Recommendation 6
Union Among the Churches of the Anglican Communion - Encyclical Letter 1.10: Of of Day of Intercession
Remembering the blessing promised to united intercession, and believing that such intercession ever tends to deepen and strengthen that unity of his Church for which our Lord earnestly pleaded in his great intercessory prayer, your Committee trust that this Conference will give the weight of its recommendation to the observance, throughout the Churches of this Communion, of a season of prayer for the unity of Christendom. This recommendation has been, to some extent, anticipated by the practice adopted of late years of setting apart a Day of Intercession for Missions. Your Committee would by no means wish to interfere with an observance which appears to have been widely accepted, and signally blessed of God. But, as our divine Lord has so closely connected the unity of his followers with the world's belief in his own mission from the Father, it seems to us that intercessions for the enlargement of his Kingdom may well be joined with earnest prayer that all who profess faith in him may be one flock under one Shepherd. With respect to the day, your Committee have been informed that the Festival of St. Andrew, hitherto observed as the Day of Intercession for Missions, is found to be unsuitable to the circumstances of the Church in many parts of the world. They, therefore, venture to suggest that, after the present year, the time selected should be the Tuesday before Ascension Day (being a Rogation Day), or any of the seven days after that Tuesday; and they hope that all the bishops of the several Churches will commend this observance to their respective dioceses.

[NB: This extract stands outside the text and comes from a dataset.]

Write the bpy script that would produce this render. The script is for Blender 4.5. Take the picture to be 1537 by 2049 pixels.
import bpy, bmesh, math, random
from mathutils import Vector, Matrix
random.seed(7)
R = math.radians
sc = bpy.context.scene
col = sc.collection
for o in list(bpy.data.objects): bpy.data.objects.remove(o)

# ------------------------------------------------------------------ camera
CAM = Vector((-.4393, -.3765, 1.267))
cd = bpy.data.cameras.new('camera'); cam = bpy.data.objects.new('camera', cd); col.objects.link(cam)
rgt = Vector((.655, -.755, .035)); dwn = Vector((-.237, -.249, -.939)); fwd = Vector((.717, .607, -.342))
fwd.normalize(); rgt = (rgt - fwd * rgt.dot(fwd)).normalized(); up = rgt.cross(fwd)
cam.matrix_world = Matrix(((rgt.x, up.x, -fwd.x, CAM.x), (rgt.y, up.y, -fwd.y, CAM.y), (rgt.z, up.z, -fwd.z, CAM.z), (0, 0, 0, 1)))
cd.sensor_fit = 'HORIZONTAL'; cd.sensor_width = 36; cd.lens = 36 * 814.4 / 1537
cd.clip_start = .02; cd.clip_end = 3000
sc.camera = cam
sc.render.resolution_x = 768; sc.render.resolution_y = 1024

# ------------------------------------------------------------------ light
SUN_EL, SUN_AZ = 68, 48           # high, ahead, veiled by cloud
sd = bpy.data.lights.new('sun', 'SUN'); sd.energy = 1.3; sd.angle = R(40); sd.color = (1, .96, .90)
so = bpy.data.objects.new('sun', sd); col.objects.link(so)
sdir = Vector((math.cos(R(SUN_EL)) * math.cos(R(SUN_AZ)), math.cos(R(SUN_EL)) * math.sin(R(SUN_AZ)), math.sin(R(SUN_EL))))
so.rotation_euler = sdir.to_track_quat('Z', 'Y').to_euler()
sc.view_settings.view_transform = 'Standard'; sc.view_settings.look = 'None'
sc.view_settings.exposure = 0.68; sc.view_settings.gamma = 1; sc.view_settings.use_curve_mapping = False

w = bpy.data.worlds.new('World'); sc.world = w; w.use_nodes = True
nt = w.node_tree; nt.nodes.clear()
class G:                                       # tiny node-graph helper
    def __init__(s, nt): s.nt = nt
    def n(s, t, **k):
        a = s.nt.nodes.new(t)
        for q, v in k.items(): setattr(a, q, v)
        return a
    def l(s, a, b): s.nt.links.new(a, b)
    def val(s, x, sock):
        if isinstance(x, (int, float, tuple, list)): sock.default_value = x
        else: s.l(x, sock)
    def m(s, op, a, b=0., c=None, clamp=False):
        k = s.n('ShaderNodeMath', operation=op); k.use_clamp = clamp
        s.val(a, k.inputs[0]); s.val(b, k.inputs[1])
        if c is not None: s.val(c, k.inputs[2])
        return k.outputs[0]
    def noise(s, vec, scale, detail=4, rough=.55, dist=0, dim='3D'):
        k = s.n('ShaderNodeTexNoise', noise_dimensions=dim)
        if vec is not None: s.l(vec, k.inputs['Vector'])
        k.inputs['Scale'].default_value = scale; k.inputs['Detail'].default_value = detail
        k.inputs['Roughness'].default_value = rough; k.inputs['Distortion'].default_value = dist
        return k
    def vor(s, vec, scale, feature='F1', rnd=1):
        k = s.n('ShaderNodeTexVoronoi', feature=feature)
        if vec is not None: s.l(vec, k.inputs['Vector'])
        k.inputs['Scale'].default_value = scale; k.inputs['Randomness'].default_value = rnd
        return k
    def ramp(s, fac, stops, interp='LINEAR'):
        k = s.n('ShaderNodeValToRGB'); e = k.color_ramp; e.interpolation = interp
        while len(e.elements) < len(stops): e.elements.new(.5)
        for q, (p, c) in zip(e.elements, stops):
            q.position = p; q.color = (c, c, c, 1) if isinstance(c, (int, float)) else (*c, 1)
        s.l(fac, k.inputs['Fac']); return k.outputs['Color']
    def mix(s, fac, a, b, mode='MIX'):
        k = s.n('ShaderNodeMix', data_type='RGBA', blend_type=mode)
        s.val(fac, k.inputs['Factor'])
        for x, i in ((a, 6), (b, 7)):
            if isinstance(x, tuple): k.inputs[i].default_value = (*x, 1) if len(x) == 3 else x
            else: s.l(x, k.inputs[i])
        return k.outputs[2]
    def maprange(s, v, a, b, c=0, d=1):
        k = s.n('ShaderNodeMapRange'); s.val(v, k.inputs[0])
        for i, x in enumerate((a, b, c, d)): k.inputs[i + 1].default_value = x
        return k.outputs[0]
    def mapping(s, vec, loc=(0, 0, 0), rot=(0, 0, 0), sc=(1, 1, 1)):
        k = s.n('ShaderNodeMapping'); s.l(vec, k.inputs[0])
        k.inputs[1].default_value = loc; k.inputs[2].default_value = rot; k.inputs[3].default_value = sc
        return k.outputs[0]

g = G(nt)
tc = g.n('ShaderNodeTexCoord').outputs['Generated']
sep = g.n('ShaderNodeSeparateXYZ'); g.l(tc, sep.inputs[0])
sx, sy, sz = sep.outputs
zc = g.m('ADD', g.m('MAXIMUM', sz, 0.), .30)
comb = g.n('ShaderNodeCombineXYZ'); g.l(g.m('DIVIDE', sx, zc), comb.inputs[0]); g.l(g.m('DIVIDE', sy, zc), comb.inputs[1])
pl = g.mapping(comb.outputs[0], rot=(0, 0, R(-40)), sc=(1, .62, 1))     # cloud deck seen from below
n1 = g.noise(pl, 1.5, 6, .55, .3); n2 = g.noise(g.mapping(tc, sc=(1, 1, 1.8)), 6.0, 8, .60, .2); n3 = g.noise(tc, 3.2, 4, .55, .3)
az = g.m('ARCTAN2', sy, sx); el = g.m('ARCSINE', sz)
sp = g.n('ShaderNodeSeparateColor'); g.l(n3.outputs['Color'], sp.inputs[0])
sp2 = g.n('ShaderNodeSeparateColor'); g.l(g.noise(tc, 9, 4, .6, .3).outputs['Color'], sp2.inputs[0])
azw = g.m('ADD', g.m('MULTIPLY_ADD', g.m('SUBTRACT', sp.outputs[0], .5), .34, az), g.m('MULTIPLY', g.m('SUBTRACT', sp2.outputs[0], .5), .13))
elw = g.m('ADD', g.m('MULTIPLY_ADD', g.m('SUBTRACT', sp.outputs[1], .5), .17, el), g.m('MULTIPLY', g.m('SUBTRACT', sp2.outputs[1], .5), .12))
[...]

[NOTE: The Lambeth Conference of 1878 did not adopt any formal Resolutions as such. The mind of the Conference was recorded by incorporating the Reports of its five Committees, received by the plenary Conference with almost complete unanimity, into an Encyclical Letter which was duly published. Recommendations embodied in the Committee Reports were evidently accorded equivalent status to formal Resolutions, and they are reproduced here as they appeared in the course of the Encyclical Letter, under appropriate reference.]